**Directions:**
Without omitting anything, retype the data that follows.
## Begin Provided material
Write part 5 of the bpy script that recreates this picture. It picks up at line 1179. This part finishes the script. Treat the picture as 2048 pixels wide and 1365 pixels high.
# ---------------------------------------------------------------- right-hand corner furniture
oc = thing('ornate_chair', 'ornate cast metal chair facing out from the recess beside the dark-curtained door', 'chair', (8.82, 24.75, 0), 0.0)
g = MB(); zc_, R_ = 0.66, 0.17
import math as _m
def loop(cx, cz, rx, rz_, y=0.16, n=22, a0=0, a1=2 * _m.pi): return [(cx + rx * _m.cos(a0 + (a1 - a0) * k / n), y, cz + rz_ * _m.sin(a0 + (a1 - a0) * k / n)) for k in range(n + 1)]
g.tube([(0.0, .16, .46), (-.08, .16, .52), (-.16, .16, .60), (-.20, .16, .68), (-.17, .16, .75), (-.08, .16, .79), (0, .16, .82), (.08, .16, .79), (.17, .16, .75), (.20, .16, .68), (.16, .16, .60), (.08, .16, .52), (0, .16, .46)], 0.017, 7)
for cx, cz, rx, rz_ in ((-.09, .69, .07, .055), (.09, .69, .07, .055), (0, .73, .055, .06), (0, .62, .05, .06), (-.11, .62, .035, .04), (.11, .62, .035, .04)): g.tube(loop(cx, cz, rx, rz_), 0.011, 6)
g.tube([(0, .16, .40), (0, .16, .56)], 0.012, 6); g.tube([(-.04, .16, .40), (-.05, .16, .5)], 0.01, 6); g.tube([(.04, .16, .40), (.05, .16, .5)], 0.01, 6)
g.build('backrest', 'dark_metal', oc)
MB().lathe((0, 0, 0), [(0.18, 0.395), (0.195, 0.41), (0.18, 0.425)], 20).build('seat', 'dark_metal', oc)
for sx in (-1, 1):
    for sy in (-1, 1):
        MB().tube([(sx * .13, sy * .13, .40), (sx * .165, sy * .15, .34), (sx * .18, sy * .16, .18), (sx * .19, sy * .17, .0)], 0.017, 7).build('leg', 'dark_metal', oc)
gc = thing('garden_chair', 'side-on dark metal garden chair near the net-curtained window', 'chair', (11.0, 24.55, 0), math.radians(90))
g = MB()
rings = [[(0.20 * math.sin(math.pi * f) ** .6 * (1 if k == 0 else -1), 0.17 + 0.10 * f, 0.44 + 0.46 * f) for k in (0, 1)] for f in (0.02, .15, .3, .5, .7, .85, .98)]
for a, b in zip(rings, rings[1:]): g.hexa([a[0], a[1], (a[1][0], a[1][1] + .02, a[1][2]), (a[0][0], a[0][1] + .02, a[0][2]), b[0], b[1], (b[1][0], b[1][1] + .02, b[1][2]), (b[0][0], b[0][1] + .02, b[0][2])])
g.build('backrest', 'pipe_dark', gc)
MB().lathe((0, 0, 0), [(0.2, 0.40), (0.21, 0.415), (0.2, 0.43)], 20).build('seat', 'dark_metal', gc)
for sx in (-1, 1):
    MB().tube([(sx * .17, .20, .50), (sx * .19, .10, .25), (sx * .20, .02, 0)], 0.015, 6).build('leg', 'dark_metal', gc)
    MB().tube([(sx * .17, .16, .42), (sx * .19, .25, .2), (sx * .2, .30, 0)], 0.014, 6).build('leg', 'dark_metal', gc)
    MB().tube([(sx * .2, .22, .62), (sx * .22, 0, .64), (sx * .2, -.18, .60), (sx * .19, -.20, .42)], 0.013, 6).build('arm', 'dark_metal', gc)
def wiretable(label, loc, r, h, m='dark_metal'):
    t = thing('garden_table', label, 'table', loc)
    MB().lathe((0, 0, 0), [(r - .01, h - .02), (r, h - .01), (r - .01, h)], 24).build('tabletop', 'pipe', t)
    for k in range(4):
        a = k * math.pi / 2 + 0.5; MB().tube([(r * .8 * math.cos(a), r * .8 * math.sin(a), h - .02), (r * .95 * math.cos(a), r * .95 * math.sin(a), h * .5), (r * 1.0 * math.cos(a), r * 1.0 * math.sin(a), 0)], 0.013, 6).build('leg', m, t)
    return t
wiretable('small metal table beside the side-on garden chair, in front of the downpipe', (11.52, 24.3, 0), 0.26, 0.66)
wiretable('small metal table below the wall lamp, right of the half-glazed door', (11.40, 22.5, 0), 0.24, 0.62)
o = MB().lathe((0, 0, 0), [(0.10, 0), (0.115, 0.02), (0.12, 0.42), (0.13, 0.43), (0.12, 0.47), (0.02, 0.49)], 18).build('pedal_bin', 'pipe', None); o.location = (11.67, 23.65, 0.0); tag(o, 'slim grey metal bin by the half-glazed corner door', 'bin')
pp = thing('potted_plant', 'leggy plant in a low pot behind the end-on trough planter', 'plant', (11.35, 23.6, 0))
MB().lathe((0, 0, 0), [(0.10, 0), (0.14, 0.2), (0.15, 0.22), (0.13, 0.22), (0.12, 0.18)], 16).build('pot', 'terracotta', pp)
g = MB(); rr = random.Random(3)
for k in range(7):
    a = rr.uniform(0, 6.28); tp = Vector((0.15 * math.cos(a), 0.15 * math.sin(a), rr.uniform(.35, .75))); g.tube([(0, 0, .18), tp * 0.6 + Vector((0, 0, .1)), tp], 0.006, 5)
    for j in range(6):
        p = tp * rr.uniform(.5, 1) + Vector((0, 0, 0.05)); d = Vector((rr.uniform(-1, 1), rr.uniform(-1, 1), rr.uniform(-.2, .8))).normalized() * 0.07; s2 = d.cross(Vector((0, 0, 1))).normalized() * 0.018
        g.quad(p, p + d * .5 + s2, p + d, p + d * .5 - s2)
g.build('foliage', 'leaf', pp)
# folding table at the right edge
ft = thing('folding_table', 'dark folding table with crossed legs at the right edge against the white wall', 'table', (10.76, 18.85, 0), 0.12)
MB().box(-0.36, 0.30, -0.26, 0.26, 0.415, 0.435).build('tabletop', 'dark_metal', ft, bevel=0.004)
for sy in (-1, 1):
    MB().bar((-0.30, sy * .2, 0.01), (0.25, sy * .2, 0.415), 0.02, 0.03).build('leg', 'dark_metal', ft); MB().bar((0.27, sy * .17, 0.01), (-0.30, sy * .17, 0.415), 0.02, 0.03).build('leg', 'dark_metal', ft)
## End Provided material
**Expected answer:**
Write part 5 of the bpy script that recreates this picture. It picks up at line 1179. This part finishes the script. Treat the picture as 2048 pixels wide and 1365 pixels high.
# ---------------------------------------------------------------- right-hand corner furniture
oc = thing('ornate_chair', 'ornate cast metal chair facing out from the recess beside the dark-curtained door', 'chair', (8.82, 24.75, 0), 0.0)
g = MB(); zc_, R_ = 0.66, 0.17
import math as _m
def loop(cx, cz, rx, rz_, y=0.16, n=22, a0=0, a1=2 * _m.pi): return [(cx + rx * _m.cos(a0 + (a1 - a0) * k / n), y, cz + rz_ * _m.sin(a0 + (a1 - a0) * k / n)) for k in range(n + 1)]
g.tube([(0.0, .16, .46), (-.08, .16, .52), (-.16, .16, .60), (-.20, .16, .68), (-.17, .16, .75), (-.08, .16, .79), (0, .16, .82), (.08, .16, .79), (.17, .16, .75), (.20, .16, .68), (.16, .16, .60), (.08, .16, .52), (0, .16, .46)], 0.017, 7)
for cx, cz, rx, rz_ in ((-.09, .69, .07, .055), (.09, .69, .07, .055), (0, .73, .055, .06), (0, .62, .05, .06), (-.11, .62, .035, .04), (.11, .62, .035, .04)): g.tube(loop(cx, cz, rx, rz_), 0.011, 6)
g.tube([(0, .16, .40), (0, .16, .56)], 0.012, 6); g.tube([(-.04, .16, .40), (-.05, .16, .5)], 0.01, 6); g.tube([(.04, .16, .40), (.05, .16, .5)], 0.01, 6)
g.build('backrest', 'dark_metal', oc)
MB().lathe((0, 0, 0), [(0.18, 0.395), (0.195, 0.41), (0.18, 0.425)], 20).build('seat', 'dark_metal', oc)
for sx in (-1, 1):
    for sy in (-1, 1):
        MB().tube([(sx * .13, sy * .13, .40), (sx * .165, sy * .15, .34), (sx * .18, sy * .16, .18), (sx * .19, sy * .17, .0)], 0.017, 7).build('leg', 'dark_metal', oc)
gc = thing('garden_chair', 'side-on dark metal garden chair near the net-curtained window', 'chair', (11.0, 24.55, 0), math.radians(90))
g = MB()
rings = [[(0.20 * math.sin(math.pi * f) ** .6 * (1 if k == 0 else -1), 0.17 + 0.10 * f, 0.44 + 0.46 * f) for k in (0, 1)] for f in (0.02, .15, .3, .5, .7, .85, .98)]
for a, b in zip(rings, rings[1:]): g.hexa([a[0], a[1], (a[1][0], a[1][1] + .02, a[1][2]), (a[0][0], a[0][1] + .02, a[0][2]), b[0], b[1], (b[1][0], b[1][1] + .02, b[1][2]), (b[0][0], b[0][1] + .02, b[0][2])])
g.build('backrest', 'pipe_dark', gc)
MB().lathe((0, 0, 0), [(0.2, 0.40), (0.21, 0.415), (0.2, 0.43)], 20).build('seat', 'dark_metal', gc)
for sx in (-1, 1):
    MB().tube([(sx * .17, .20, .50), (sx * .19, .10, .25), (sx * .20, .02, 0)], 0.015, 6).build('leg', 'dark_metal', gc)
    MB().tube([(sx * .17, .16, .42), (sx * .19, .25, .2), (sx * .2, .30, 0)], 0.014, 6).build('leg', 'dark_metal', gc)
    MB().tube([(sx * .2, .22, .62), (sx * .22, 0, .64), (sx * .2, -.18, .60), (sx * .19, -.20, .42)], 0.013, 6).build('arm', 'dark_metal', gc)
def wiretable(label, loc, r, h, m='dark_metal'):
    t = thing('garden_table', label, 'table', loc)
    MB().lathe((0, 0, 0), [(r - .01, h - .02), (r, h - .01), (r - .01, h)], 24).build('tabletop', 'pipe', t)
    for k in range(4):
        a = k * math.pi / 2 + 0.5; MB().tube([(r * .8 * math.cos(a), r * .8 * math.sin(a), h - .02), (r * .95 * math.cos(a), r * .95 * math.sin(a), h * .5), (r * 1.0 * math.cos(a), r * 1.0 * math.sin(a), 0)], 0.013, 6).build('leg', m, t)
    return t
wiretable('small metal table beside the side-on garden chair, in front of the downpipe', (11.52, 24.3, 0), 0.26, 0.66)
wiretable('small metal table below the wall lamp, right of the half-glazed door', (11.40, 22.5, 0), 0.24, 0.62)
o = MB().lathe((0, 0, 0), [(0.10, 0), (0.115, 0.02), (0.12, 0.42), (0.13, 0.43), (0.12, 0.47), (0.02, 0.49)], 18).build('pedal_bin', 'pipe', None); o.location = (11.67, 23.65, 0.0); tag(o, 'slim grey metal bin by the half-glazed corner door', 'bin')
pp = thing('potted_plant', 'leggy plant in a low pot behind the end-on trough planter', 'plant', (11.35, 23.6, 0))
MB().lathe((0, 0, 0), [(0.10, 0), (0.14, 0.2), (0.15, 0.22), (0.13, 0.22), (0.12, 0.18)], 16).build('pot', 'terracotta', pp)
g = MB(); rr = random.Random(3)
for k in range(7):
    a = rr.uniform(0, 6.28); tp = Vector((0.15 * math.cos(a), 0.15 * math.sin(a), rr.uniform(.35, .75))); g.tube([(0, 0, .18), tp * 0.6 + Vector((0, 0, .1)), tp], 0.006, 5)
    for j in range(6):
        p = tp * rr.uniform(.5, 1) + Vector((0, 0, 0.05)); d = Vector((rr.uniform(-1, 1), rr.uniform(-1, 1), rr.uniform(-.2, .8))).normalized() * 0.07; s2 = d.cross(Vector((0, 0, 1))).normalized() * 0.018
        g.quad(p, p + d * .5 + s2, p + d, p + d * .5 - s2)
g.build('foliage', 'leaf', pp)
# folding table at the right edge
ft = thing('folding_table', 'dark folding table with crossed legs at the right edge against the white wall', 'table', (10.76, 18.85, 0), 0.12)
MB().box(-0.36, 0.30, -0.26, 0.26, 0.415, 0.435).build('tabletop', 'dark_metal', ft, bevel=0.004)
for sy in (-1, 1):
    MB().bar((-0.30, sy * .2, 0.01), (0.25, sy * .2, 0.415), 0.02, 0.03).build('leg', 'dark_metal', ft); MB().bar((0.27, sy * .17, 0.01), (-0.30, sy * .17, 0.415), 0.02, 0.03).build('leg', 'dark_metal', ft)